Batı'nın bir bölümünün (zira kendi içinde de bir mücadele hâlindedir) son dönemde iman ile bilimin birlikteliği konusuna kafa yorması hayra alamet bir durumdur. Bu iki düşmanın karşılıklı barışını ilan edip kendilerini güven altına alma refleksiyle mi yoksa gerçekten bir birliktelik hatta mezc olma gayreti mi olduğu zamanın sularına bırakılmış gibi görünüyor.
Bilim insanoğlunun kendi oluşturduğu metodolojiyle elde ettiği bilgileri yaptığı deney ve gözlemleri sistematik olarak ifade etmesiyle ortaya çıkmıştır. Bu sistematiğin ifadeye dönüşmesi dönemin felsefesinin ağırlıklı izlerini taşır. Uzun süredir dinsiz felsefenin elinde söze dönüşen bilimin din karşısındaki tavrı hep dışlamak hatta inkâr etmek şeklinde olmuştur. Tabiattan bilgi toplayıp sonra bunları ilişkilendirerek genel sonuçlara hatta evrensel kanunlara ulaşan bilim kullandığı araçların mahkûmu olabilmiştir çoğu zaman.
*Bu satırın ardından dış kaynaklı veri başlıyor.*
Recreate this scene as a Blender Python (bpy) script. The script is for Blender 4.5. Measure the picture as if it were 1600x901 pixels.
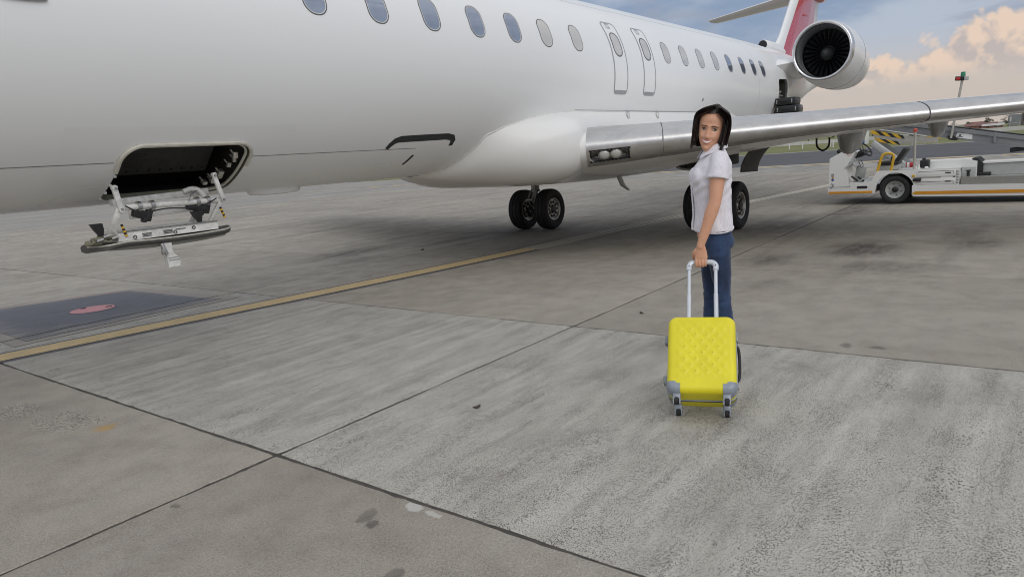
import bpy, bmesh, math, random
from mathutils import Vector, Matrix, noise
for o in list(bpy.data.objects): bpy.data.objects.remove(o)
S = bpy.context.scene
COL = S.collection
random.seed(7)
R = math.radians
# ------------------------------------------------------------------ camera
# world axes: +X runs aft along the airliner, +Y to its starboard side, Z up, ground z = 0
cam_d = bpy.data.cameras.new('camera'); cam = bpy.data.objects.new('camera', cam_d); COL.objects.link(cam)
cam_d.sensor_fit = 'HORIZONTAL'; cam_d.sensor_width = 36; cam_d.lens = 24.617
cam_d.clip_start = 0.05; cam_d.clip_end = 6000
_r = Vector((0.60193528, -0.79513923, -0.07367172)); _u = Vector((0.1896557, 0.05273319, 0.98043354)); _b = Vector((-0.77569623, -0.6041298, 0.18254465))
cam.matrix_world = Matrix(((_r.x, _u.x, _b.x, 0), (_r.y, _u.y, _b.y, 0), (_r.z, _u.z, _b.z, 1.55), (0, 0, 0, 1)))
S.camera = cam
S.view_settings.view_transform = 'Standard'; S.view_settings.look = 'None'
S.view_settings.exposure = 0.26; S.view_settings.gamma = 1.0
S.cycles.filter_width = 1.0; S.cycles.max_bounces = 6; S.cycles.diffuse_bounces = 3
# ------------------------------------------------------------------ light
SUN_AZ, SUN_EL = R(238), R(36)      # azimuth measured from +X towards +Y; the sun is behind the photographer
sd = Vector((math.cos(SUN_EL) * math.cos(SUN_AZ), math.cos(SUN_EL) * math.sin(SUN_AZ), math.sin(SUN_EL)))
sun_d = bpy.data.lights.new('sun', 'SUN'); sun = bpy.data.objects.new('sun', sun_d); COL.objects.link(sun)
sun_d.energy = 0.85; sun_d.angle = R(45); sun_d.color = (1.0, 0.965, 0.92)
sun.rotation_euler = sd.to_track_quat('Z', 'Y').to_euler()


class NT:
    """small helper for writing node trees"""
    def __init__(s, tree): s.t = tree; s.n = tree.nodes; s.l = tree.links
    def node(s, kind, **kw):
        n = s.n.new(kind)
        for k, v in kw.items(): setattr(n, k, v)
        return n
    def put(s, sock, v):
        if v is None: return
        if isinstance(v, bpy.types.NodeSocket): s.l.new(v, sock)
        else:
            if sock.type == 'RGBA' and len(v) == 3: v = (*v, 1)
            sock.default_value = v
    def math(s, op, a, b=None, c=None, clamp=False):
        n = s.node('ShaderNodeMath', operation=op); n.use_clamp = clamp
        for i, v in enumerate((a, b, c)): s.put(n.inputs[i], v)
        return n.outputs[0]
    def vmath(s, op, a, b=None):
        n = s.node('ShaderNodeVectorMath', operation=op)
        s.put(n.inputs[0], a); s.put(n.inputs[1], b)
        return n.outputs[0]
    def mapr(s, v, a, b, c=0.0, d=1.0, smooth=False):
        n = s.node('ShaderNodeMapRange'); n.clamp = True
        if smooth: n.interpolation_type = 'SMOOTHSTEP'
        for i, x in enumerate((v, a, b, c, d)): s.put(n.inputs[i], x)
        return n.outputs[0]
    def mix(s, f, a, b, blend='MIX'):
        n = s.node('ShaderNodeMix', data_type='RGBA', blend_type=blend)
        s.put(n.inputs['Factor'], f); s.put(n.inputs[6], a); s.put(n.inputs[7], b)
        return n.outputs[2]
    def noise(s, vec, scale, detail=4, rough=.55, dist=0, out=0, dim='3D'):
        n = s.node('ShaderNodeTexNoise', noise_dimensions=dim)
        s.put(n.inputs['Vector'], vec); s.put(n.inputs['Scale'], scale); s.put(n.inputs['Detail'], detail)
        s.put(n.inputs['Roughness'], rough); s.put(n.inputs['Distortion'], dist)
        return n.outputs[out]
    def voro(s, vec, scale, feature='F1', smooth=None, out=0, rand=1.0):
        n = s.node('ShaderNodeTexVoronoi', feature=feature)
        s.put(n.inputs['Vector'], vec); s.put(n.inputs['Scale'], scale); s.put(n.inputs['Randomness'], rand)
        if smooth is not None: s.put(n.inputs['Smoothness'], smooth)
        return n.outputs[out]
    def scale(s, vec, sc, loc=(0, 0, 0), rot=(0, 0, 0)):
        n = s.node('ShaderNodeMapping'); s.put(n.inputs['Vector'], vec)
        n.inputs['Scale'].default_value = sc; n.inputs['Location'].default_value = loc; n.inputs['Rotation'].default_value = rot
        return n.outputs[0]
    def xyz(s, v):
        n = s.node('ShaderNodeSeparateXYZ'); s.put(n.inputs[0], v); return n.outputs
    def comb(s, x, y, z):
        n = s.node('ShaderNodeCombineXYZ')
        for i, v in enumerate((x, y, z)): s.put(n.inputs[i], v)
        return n.outputs[0]
    def bump(s, h, strength=.3, dist=.01, normal=None):
        n = s.node('ShaderNodeBump'); s.put(n.inputs['Strength'], strength); s.put(n.inputs['Distance'], dist); s.put(n.inputs['Height'], h)
        if normal: s.put(n.inputs['Normal'], normal)
        return n.outputs[0]


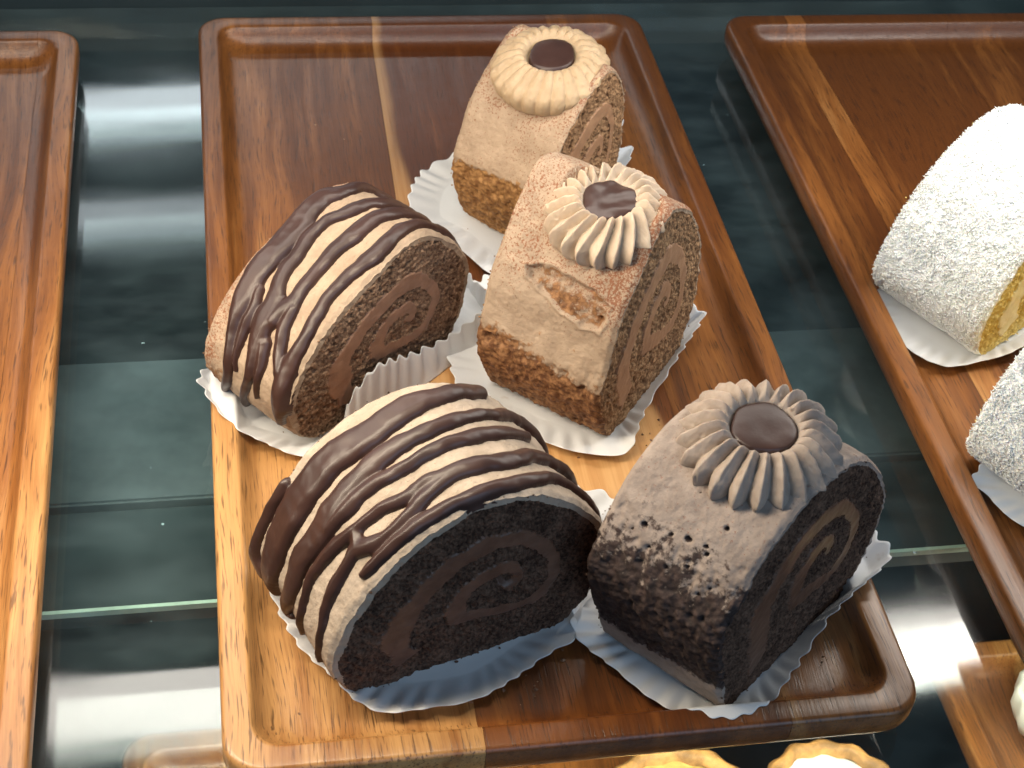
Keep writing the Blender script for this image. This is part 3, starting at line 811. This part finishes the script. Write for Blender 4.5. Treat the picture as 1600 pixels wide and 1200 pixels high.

Felsefenin ağır ve yıkıcı tahribatları bilgiyi dinin uzağında tutup dinsiz felsefenin dini önemsiz görüp dışlayan eline bırakabilmiştir.
Bediüzzaman yanına gelen lise talebeleri "Muallimlerimiz bize Allah'tan bahsetmiyorlar." deyince onlara "Muallimleri değil anlattıklarını dinlemelerini" öğütlüyor bunu da her bir fennin kendi lisanıyla Allah'ı anlattığı şeklinde açıklıyor.